Geothermal, Data Centers, and Digital Capital: A Brief Thesis on Energy Infrastructure for AI and the Next Financial System

Source Geothermal at Consensus 2026: exploring how continuous, low-carbon baseload power can support AI growth, data center expansion, and the next generation of digital capital.

This week at Consensus 2026 in Miami, one of the world’s largest gatherings of blockchain, AI, and digital infrastructure leaders is taking place against a backdrop of increasing convergence between software systems and the physical infrastructure required to sustain them. What was once primarily a cryptocurrency conference has matured into a broader forum examining how capital, compute, energy, and decentralized technologies are beginning to intersect. As artificial intelligence expands global demand for power-intensive infrastructure, and blockchain ecosystems continue to evolve toward institutional and real-world applications, the conversation is increasingly moving beyond digital assets alone and toward the foundational systems that make them possible.

For Source Geothermal, participation in this environment reflects a growing recognition that future digital economies may depend as much on physical energy systems as they do on software protocols. Reliable power generation, cooling efficiency, and resource sustainability are becoming increasingly important variables in the deployment of data centers, AI infrastructure, and decentralized networks. In this context, geothermal represents an energy category with scientific relevance that remains underexamined in many digital infrastructure discussions. Unlike intermittent renewable systems, geothermal offers continuous baseload potential, with possible applications in energy-intensive environments where uptime, cooling, and water efficiency are material considerations.

Consensus provides an unusual setting for this conversation because it brings together not only developers and financiers, but also the architects of tokenization systems, decentralized infrastructure, and emerging capital markets. As tokenized real-world assets, sovereign compute zones, and digital settlement layers become more prominent themes, energy infrastructure is increasingly part of the broader equation. This creates space for geothermal to be evaluated not solely as a utility technology, but as part of a larger systems-level discussion around how future economies may be powered, cooled, and financed.

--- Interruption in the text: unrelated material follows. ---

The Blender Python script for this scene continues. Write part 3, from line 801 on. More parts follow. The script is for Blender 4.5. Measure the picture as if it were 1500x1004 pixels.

Source’s presence this week is therefore less about fitting geothermal into the blockchain sector, and more about participating in a larger infrastructure dialogue already underway. In practical terms, this includes examining how geothermal may intersect with AI growth, data center development, energy security, and tokenized infrastructure models over time. It also reflects the reality that industries once viewed separately—energy, blockchain, and artificial intelligence—are increasingly being shaped by the same underlying constraints: power availability, thermal efficiency, and capital structure.

At Consensus 2026, where developers, infrastructure funds, protocol ecosystems, and institutional stakeholders are all operating within the same ecosystem, Source Geothermal is engaging with a timely scientific and economic question: how should long-term energy systems evolve to support the next generation of digital infrastructure? As global compute demand accelerates and sustainability pressures intensify, that question is likely to become more central—not only to energy markets, but to the architecture of the digital economy itself.